Quienes miraron el triunfo de Piñera a la distancia, ese amplio mundo que no concurrió a las urnas, solo se encogió de hombros. Era lo único que se podía hacer con parte de la oposición sumida en una crisis de identidad y la otra tratando de levantar un edificio sobre arena movediza.
En esas circunstancias, el panorama para el nuevo gobierno parecía fácil si se cumplía la gran promesa de campaña: crecimiento, trabajo, dinero. ¿Qué podía salir mal? Era lo que sabían hacer.
El equipo de gobierno que presentó en el verano tenía en común el rasgo de carácter de quienes conocen al dedillo los mecanismos que, ajustados de manera eficiente, producen los efectos deseados. Una seguridad férrea en sí mismos y en su percepción del modo en que las cosas funcionan con eficiencia. Muchos hombres y algunas mujeres educados en la seguridad de quien nunca se hace preguntas porque ya tiene la colección completa de respuestas. Nada muy distinto de su primer gobierno, con un matiz: esta vez hubo conciencia de que lo mejor era evitar las hipérboles discursivas –nadie habló de “gobierno de excelencia”- y presentar a ministros y subsecretarios con mayor recato en sus habilidades. No eran las personas más preparadas de la galaxia, y si lo eran, mejor no comentarlo públicamente.
El panorama no deparaba sorpresas ni en las virtudes ni en los errores que cometerían. Serían los tropiezos propios de personas que ven en el Estado un ente sospechoso y no perciben la diferencia entre una conversación en el living de su casa y una declaración pública como representantes de un gobierno. Una especie de déficit endémico de ese sector político, que se refuerza gracias al cultivo intensivo de la burbuja espacio-temporal definida por la familia de origen, el barrio, el colegio -jamás liceo- y la universidad. Cualquier cosa distinta no es un desafío para conocer, sino un asunto desdeñable y raro que debe ser pasado por alto o soslayado. Lo adecuado y bueno es solamente lo conocido y reconocido. Pero a estas alturas esa cultura no constituye una novedad, por muy brutales que resulten las declaraciones que broten de ella.
Lo verdaderamente novedoso es el modo en que el invierno congeló la principal, por no decir única, promesa de campaña. Las últimas cifras de desempleo no cumplen con las expectativas sembradas.

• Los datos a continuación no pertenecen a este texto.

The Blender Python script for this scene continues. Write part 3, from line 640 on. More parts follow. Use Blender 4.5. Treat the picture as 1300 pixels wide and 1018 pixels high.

Tampoco contribuye al entusiasmo con el que Sebastián Piñera asumió su segundo mandato en marzo el cierre de empresas en San Antonio, Linares y Curicó. Menos aún los informes de las calificadoras de riesgo que han indicado que, a diferencia de lo que aseguraban las actuales autoridades, el “deterioro” de las cuentas fiscales del país había comenzado durante la primera administración de Piñera y no durante el segundo gobierno de Bachelet. El frío termina por helar las perspectivas cuando los informes de organismos internacionales como la Ocde advierten que los desafíos que tiene Chile para lograr el desarrollo tienen que ver con asuntos como la desigualdad de ingreso y una economía aun concentrada en extraer materia prima; un modelo en donde ni la innovación ni la creatividad tienen un lugar preponderante. Sobre esos puntos no se escuchan declaraciones, ni se difunden certezas.
Cuando el nuevo gobierno asumió, lo hizo prometiendo un futuro de dos administraciones. La derecha se tardaría ocho años en llevarnos al desarrollo. Cuatro meses después, ese horizonte luce lejano. Tras el anuncio del cierre de la planta de Iansa en Linares, que dejará a cuatro mil personas sin empleo, el Presidente Piñera sostuvo que “para que nazca un árbol nuevo, tiene que morir uno viejo”. Esa frase fue la respuesta que le dio a una provincia donde su candidatura logró más del 60% de los votos. La pregunta ahora es cuántos árboles más van a morir, cuánto se tardará la agonía y cuántos años tomará ver crecer los nuevos brotes, si es que un incendio no acaba arrasando el bosque.